Freed Dutch hostages fly home from Yemen

11th December 2013, Comments 0 comments

A Dutch couple were heading home from Yemen Wednesday after their six-month kidnap ordeal came to an end, a Dutch diplomatic source said.

The couple, said to be in good health, boarded a plane before dawn heading to Amsterdam via Cairo, the diplomat said.

No details have been revealed on the identity of the abductors or how the pair's release, announced Tuesday, was secured.

"Dutch journalist Judith Spiegel and her partner Boudewijn Berendsen, abducted since June 8, have been freed," a security official said Tuesday, quoted by Yemen's state news agency Saba.
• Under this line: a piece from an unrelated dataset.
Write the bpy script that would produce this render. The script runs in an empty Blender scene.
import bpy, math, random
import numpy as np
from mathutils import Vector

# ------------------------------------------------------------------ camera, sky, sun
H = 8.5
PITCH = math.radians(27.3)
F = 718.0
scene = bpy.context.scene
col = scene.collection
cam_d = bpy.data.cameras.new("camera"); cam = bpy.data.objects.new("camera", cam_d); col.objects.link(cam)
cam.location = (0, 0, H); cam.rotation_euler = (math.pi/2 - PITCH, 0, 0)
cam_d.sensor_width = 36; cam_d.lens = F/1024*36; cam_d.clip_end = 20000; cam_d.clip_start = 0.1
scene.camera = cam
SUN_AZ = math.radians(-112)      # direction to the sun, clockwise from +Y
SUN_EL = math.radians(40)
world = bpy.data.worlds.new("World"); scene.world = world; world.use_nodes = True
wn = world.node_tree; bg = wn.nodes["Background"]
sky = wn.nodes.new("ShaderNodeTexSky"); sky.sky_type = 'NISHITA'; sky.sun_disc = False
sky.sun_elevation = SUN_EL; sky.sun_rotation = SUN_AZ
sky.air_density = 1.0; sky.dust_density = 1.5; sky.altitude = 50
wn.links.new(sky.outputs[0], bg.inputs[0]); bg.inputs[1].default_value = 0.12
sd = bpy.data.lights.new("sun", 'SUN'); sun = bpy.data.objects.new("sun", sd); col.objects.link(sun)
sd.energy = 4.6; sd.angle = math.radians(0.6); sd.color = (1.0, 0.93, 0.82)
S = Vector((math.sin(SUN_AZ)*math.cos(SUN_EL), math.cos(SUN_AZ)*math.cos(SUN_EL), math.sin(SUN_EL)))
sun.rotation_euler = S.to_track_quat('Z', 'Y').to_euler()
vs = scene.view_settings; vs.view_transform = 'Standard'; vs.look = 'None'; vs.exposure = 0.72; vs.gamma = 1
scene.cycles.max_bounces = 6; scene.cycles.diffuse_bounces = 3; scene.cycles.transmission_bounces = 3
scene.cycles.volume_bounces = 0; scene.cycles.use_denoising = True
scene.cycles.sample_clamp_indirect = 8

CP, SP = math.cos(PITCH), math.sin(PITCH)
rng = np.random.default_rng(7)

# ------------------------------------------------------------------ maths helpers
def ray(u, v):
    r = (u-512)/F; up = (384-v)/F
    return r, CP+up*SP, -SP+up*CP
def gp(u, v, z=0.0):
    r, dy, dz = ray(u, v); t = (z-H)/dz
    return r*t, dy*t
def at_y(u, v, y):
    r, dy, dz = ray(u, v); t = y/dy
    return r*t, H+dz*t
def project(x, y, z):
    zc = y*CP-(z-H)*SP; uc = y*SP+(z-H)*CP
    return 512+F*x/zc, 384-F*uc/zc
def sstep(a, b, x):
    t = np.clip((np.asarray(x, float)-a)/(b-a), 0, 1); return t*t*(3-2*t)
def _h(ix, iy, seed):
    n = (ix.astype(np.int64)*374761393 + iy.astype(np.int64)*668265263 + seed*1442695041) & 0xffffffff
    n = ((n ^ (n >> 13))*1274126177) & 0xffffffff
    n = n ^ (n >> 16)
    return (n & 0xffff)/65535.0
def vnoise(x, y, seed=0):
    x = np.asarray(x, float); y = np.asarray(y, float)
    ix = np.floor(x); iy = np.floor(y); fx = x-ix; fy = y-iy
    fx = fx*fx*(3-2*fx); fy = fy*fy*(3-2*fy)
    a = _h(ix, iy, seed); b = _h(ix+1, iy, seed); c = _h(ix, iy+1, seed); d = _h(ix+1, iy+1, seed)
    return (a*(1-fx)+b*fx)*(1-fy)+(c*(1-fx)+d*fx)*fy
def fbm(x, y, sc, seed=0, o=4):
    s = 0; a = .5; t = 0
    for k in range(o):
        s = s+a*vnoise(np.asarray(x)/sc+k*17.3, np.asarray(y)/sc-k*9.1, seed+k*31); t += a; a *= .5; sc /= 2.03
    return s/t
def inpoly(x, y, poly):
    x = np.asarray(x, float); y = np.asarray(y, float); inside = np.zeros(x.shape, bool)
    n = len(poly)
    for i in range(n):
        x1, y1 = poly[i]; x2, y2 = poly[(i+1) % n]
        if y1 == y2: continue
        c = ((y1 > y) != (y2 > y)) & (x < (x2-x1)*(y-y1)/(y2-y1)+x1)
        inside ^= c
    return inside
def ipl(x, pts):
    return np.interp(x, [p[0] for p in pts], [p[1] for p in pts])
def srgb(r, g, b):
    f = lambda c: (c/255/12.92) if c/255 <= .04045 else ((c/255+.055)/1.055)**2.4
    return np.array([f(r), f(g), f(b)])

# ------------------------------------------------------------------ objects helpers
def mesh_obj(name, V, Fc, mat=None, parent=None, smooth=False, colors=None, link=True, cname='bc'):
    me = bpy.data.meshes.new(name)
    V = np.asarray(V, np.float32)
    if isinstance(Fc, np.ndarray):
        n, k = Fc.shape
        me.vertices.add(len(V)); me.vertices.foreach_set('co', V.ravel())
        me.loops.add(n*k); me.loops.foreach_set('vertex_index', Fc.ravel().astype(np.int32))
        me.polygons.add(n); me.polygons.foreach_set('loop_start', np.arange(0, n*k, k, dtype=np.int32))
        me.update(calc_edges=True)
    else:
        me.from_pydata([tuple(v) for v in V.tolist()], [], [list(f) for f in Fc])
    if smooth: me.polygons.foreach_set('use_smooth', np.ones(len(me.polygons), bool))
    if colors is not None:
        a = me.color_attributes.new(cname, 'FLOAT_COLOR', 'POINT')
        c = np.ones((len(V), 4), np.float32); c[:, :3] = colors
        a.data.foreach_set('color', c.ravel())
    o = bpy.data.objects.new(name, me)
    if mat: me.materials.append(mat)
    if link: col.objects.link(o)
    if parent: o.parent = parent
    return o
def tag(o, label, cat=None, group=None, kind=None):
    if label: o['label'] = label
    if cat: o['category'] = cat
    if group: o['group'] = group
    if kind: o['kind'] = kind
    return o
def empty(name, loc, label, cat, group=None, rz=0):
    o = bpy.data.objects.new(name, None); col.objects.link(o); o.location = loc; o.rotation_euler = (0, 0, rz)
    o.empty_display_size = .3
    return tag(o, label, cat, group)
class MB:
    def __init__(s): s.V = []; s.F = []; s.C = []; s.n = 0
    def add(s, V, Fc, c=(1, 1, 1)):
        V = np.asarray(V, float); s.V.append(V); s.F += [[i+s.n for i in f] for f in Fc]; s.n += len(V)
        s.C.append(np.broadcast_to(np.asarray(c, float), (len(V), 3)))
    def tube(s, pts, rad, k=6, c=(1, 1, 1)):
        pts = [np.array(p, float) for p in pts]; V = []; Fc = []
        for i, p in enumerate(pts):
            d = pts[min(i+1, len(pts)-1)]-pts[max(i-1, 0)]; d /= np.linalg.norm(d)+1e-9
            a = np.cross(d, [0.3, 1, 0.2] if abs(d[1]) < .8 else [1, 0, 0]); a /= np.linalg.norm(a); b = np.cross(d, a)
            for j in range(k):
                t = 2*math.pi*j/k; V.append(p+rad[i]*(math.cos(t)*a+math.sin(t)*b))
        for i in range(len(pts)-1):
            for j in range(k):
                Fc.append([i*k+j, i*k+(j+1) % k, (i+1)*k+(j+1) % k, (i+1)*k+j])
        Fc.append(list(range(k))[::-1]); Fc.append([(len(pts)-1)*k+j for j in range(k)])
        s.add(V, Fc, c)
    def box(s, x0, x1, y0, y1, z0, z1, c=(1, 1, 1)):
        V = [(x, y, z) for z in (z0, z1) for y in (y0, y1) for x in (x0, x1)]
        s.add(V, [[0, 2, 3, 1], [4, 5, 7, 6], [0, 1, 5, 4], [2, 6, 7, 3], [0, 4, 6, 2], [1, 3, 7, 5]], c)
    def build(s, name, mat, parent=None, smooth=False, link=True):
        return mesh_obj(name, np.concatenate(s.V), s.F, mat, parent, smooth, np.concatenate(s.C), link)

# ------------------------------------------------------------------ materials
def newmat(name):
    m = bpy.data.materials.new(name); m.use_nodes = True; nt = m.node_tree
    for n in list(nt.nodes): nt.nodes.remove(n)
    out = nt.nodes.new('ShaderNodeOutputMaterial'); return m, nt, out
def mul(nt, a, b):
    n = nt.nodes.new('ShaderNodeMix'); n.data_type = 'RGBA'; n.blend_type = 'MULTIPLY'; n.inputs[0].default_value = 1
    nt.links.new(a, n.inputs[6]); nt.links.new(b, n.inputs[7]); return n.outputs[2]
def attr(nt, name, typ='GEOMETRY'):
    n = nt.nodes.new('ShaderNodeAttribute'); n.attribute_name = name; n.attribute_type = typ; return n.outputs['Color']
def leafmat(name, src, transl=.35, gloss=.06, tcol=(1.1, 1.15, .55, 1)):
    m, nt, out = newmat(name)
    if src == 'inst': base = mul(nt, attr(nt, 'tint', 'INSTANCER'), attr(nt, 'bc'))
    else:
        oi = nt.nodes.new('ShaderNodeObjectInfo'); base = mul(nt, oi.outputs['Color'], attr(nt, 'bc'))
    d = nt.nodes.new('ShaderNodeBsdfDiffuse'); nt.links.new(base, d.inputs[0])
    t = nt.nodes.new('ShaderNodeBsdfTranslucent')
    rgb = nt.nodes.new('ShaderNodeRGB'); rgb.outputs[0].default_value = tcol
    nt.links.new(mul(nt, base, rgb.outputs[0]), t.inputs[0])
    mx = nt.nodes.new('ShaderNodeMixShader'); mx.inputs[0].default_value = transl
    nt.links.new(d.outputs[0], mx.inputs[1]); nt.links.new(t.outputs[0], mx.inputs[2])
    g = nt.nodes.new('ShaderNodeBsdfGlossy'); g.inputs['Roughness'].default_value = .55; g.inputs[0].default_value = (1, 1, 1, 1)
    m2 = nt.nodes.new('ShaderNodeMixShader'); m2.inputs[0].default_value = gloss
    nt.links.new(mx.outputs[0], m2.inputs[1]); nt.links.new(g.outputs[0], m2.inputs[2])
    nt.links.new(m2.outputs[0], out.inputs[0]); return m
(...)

"The kidnappers freed the Dutch couple in an area near the embassy of the Netherlands and they are in a good health condition," Saba reported, without giving details.

The Dutch ambassador in Sanaa, Jeroen Verheul, confirmed via Twitter that the couple "have been released safe and sound".
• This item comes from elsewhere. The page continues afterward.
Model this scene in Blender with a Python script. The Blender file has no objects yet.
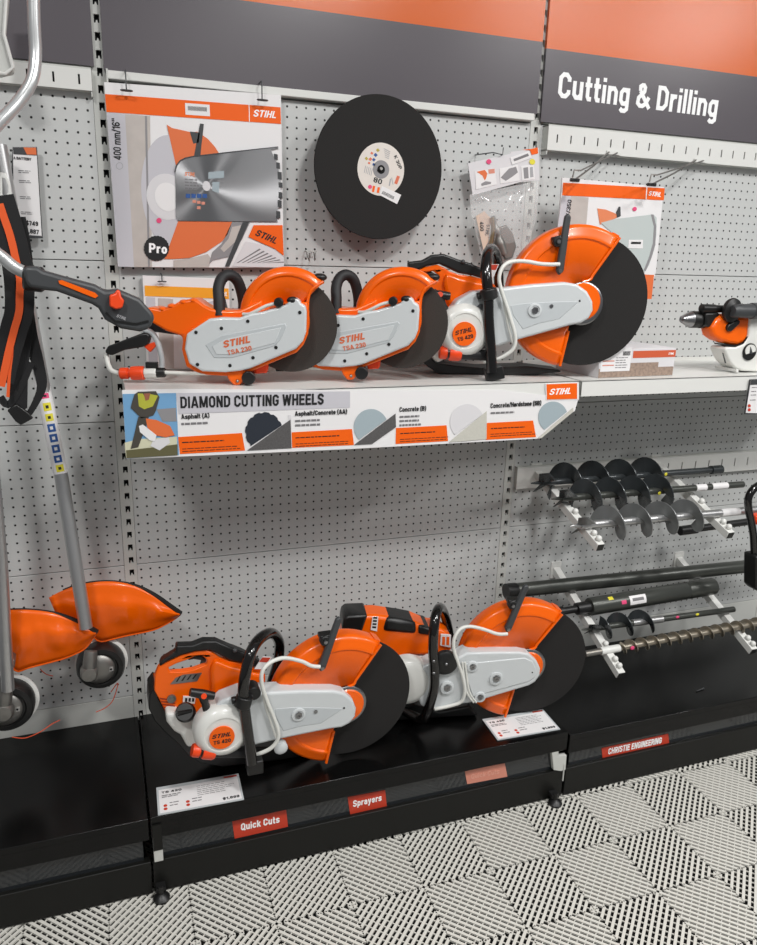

The Hague said "the Yemeni and Netherlands governments are extremely pleased to welcome the news of the release".

"The couple is in a good physical condition, extremely happy to have survived their ordeal unharmed and wishes nothing more than to be soonest reunited with their family," it said.

The couple had made an emotional plea in an Internet video dated July 13 for their government to act to secure their release, warning at the time that they faced execution within 10 days by their "armed" abductors.
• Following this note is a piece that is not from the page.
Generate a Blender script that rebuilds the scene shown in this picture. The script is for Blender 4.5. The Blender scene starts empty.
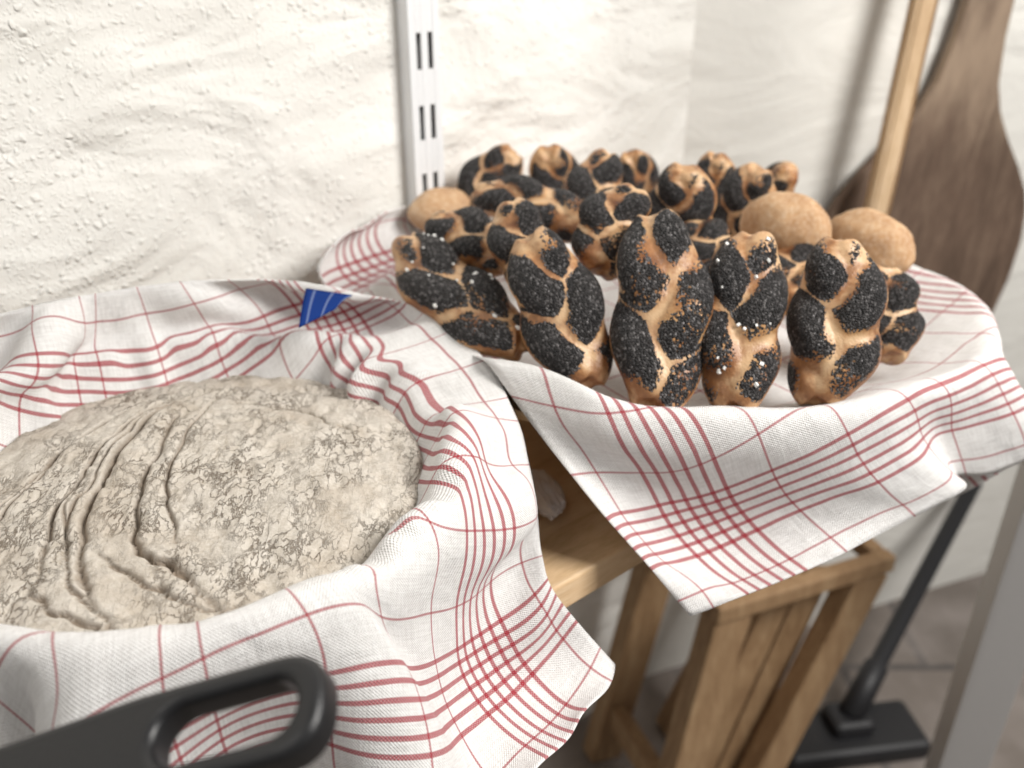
import bpy, bmesh, math, random
import numpy as np
from mathutils import Vector, Matrix, noise
random.seed(4); rng=np.random.default_rng(4)
SC=bpy.context.scene; COL=SC.collection
R=math.radians
PI=math.pi
# ------------------------------------------------------------------ camera frame
H=0.42; PT=R(28); FPX=900.0
cp,sp=math.cos(PT),math.sin(PT)
def ray(px,py):
    u=(px-512)/FPX; v=(py-384)/FPX
    return Vector((u, cp-v*sp, -sp-v*cp))
def P(px,py,z):
    d=ray(px,py); return Vector((0,0,H))+d*((z-H)/d.z)
def PP(px,py,n,c):
    d=ray(px,py); o=Vector((0,0,H)); return o+d*((c-n.dot(o))/n.dot(d))
FLOOR=-0.80
A1=R(40); A2=R(21)
d1=Vector((math.cos(A1),math.sin(A1),0)); n1=Vector((math.sin(A1),-math.cos(A1),0)); W1=-0.755
d2=Vector((math.cos(A2),math.sin(A2),0)); n2=Vector((math.sin(A2),-math.cos(A2),0))
corner=PP(690,80,n1,W1); W2=n2.dot(corner)
EDGE=-0.353

# ------------------------------------------------------------------ helpers
def tag(o,label=None,cat=None,group=None,kind=None):
    if label: o['label']=label
    if cat: o['category']=cat
    if group: o['group']=group
    if kind: o['kind']=kind
    return o
def link(name,me,mat=None,parent=None,smooth=False):
    o=bpy.data.objects.new(name,me); COL.objects.link(o)
    if mat: me.materials.append(mat)
    if parent: o.parent=parent
    if smooth:
        for p in me.polygons: p.use_smooth=True
    return o
def mk(name,verts,faces,mat=None,parent=None,smooth=False):
    me=bpy.data.meshes.new(name); me.from_pydata([tuple(v) for v in verts],[],faces); me.update()
    return link(name,me,mat,parent,smooth)
def from_bm(name,bm,mat,parent=None,smooth=False):
    bmesh.ops.recalc_face_normals(bm,faces=bm.faces)
    me=bpy.data.meshes.new(name); bm.to_mesh(me); bm.free()
    return link(name,me,mat,parent,smooth)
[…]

Dutch media said Spiegel is a journalist based in Sanaa for various Dutch news outlets, including public broadcaster NOS and financial daily NRC Handelsblad.

Berendsen is employed in the insurance industry.

Both Spiegel and her partner also teach at the Lebanese International University in Sanaa, local media reported.

Media reports said the couple were abducted from their home in the southwestern Hadda neighbourhood of Sanaa.

Hundreds of people have been abducted in Yemen over the past 15 years, mostly by tribesmen and nearly all of them later freed unharmed.

Al-Qaeda militants have also seized foreigners in the country, including two diplomats -- an Iranian and a Saudi -- as well as a South African couple.

Yemen's powerful tribes carry out frequent kidnappings of foreigners to use them as bargaining chips in disputes with the central government.

In May, members of a southern tribe released three Red Cross employees, including a Swiss national and a Kenyan, and two Egyptians following tribal mediation.